La bagna caoda (pronuncia: bagna cauda) è una ricetta originaria del Basso Piemonte, dove le acciughe, per vie commerciali, e l’olio d’oliva, sia tramite le stesse vie commerciali che per produzioni locali, erano assai diffusi e di facile reperibilità.
In origine era considerato un piatto del periodo della vendemmia; si narra, che venisse usato in particolare come ricompensa per i vendemmiatori.
Pur avendo origini remote, la ricetta della bagna caoda fa la sua comparsa sui ricettari solo nella seconda metà dell’800, in quanto, per la sua forte presenza d’aglio, per molto tempo è stata considerata una pietanza rozza e popolare.
La bagna caoda è oggi diffusa anche in Argentina (bañacauda), importata dagli emigrati piemontesi a fine ‘800.
Un tempo la bagna caoda veniva portata in tavola nello stesso recipiente di terracotta in cui era stata preparata, detto dian, e la temperatura veniva mantenuta ponendolo sopra uno scaldino di coccio riempito di braci, setto s-cionfetta. Oggi si preferisce servirla in recipienti individuali di terracotta, detti fujot, dotati di uno scaldino nella parte inferiore.

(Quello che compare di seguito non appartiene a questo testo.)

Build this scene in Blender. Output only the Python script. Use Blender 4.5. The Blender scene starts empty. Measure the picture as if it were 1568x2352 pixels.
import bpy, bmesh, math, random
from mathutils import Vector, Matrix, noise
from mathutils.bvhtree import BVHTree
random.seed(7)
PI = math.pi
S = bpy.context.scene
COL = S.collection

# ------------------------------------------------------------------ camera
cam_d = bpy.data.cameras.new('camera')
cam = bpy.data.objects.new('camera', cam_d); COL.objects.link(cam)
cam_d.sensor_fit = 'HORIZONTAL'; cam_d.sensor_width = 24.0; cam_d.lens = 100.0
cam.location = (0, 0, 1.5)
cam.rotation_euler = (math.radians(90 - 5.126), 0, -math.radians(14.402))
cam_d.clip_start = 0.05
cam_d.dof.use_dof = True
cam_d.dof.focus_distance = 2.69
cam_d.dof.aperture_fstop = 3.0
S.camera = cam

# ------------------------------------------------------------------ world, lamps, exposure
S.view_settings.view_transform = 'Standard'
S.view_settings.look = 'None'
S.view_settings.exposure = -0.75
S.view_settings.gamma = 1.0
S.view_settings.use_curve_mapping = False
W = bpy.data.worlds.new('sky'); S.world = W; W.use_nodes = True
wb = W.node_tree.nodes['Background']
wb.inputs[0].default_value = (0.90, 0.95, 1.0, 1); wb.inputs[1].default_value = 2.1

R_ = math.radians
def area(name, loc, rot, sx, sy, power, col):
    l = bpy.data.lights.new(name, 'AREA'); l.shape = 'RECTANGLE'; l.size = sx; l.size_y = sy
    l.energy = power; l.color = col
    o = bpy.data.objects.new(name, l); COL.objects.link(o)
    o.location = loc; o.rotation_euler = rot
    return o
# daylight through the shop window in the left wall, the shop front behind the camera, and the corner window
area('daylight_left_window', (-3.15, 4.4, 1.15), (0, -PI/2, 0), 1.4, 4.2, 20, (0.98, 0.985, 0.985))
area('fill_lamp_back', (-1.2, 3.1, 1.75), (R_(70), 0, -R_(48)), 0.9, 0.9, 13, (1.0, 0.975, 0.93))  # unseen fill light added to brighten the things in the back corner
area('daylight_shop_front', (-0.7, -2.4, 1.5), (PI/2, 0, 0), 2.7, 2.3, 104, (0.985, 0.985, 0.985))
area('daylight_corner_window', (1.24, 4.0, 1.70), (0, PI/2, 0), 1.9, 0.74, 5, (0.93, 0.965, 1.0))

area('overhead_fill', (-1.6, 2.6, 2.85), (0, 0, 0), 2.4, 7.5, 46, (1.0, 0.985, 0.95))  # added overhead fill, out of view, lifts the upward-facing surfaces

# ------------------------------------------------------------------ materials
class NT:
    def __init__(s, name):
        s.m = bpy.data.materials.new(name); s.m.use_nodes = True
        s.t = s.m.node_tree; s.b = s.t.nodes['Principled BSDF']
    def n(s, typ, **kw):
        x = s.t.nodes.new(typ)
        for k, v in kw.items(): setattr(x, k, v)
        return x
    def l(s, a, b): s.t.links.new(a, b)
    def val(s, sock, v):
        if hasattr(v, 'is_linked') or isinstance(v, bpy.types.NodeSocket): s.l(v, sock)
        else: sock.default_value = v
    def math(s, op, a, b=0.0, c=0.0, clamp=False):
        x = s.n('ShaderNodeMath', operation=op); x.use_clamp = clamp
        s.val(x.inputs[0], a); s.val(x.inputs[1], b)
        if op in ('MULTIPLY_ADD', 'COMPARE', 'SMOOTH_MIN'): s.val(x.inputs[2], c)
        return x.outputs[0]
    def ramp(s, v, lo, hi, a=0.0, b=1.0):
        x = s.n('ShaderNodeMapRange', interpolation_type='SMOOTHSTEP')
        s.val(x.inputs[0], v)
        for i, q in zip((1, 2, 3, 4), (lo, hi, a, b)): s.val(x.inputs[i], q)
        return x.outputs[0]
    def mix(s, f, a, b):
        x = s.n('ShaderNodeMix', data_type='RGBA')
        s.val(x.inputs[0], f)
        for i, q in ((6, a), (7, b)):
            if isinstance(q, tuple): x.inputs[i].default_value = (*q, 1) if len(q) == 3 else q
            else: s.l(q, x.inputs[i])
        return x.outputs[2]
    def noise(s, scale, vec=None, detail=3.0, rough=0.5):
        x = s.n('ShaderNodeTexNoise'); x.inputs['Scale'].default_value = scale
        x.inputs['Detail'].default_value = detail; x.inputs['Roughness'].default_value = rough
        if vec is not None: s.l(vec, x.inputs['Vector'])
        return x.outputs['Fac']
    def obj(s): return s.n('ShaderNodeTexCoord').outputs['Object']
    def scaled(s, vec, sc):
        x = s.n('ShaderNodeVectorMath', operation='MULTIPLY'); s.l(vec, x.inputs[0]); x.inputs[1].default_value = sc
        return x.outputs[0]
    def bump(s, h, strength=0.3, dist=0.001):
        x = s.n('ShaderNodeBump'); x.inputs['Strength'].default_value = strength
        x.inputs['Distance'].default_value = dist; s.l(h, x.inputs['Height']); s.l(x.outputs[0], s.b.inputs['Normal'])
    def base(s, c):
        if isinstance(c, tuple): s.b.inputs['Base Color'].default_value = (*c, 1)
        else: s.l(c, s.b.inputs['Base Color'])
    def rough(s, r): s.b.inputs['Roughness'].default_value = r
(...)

Il galateo della bagna caoda
Se servite la bagna caoda nei fornellini individuali (fujot), non ci sono particolari regole da seguire, ma se, più tradizionalmente, la servite in un unico recipiente (dian) comune a più commensali, questi dovrebbero attenersi ad alcune (poche) norme di buon comportamento:
- Le verdure devono essere solo “intinte” nella salsa e non devono essere usate come palette (in piemontese si dice “fare palot”) per prelevare grosse porzioni di salsa, a discapito degli altri.
- Per lo stesso motivo è “vietato” intingervi il pane.
- Non si devono, infine, intingere pezzi di verdure già morsicati.
Non è invece previsto alcun turno da rispettare: ogni commensale può intingere il proprio pezzo di verdura quando vuole.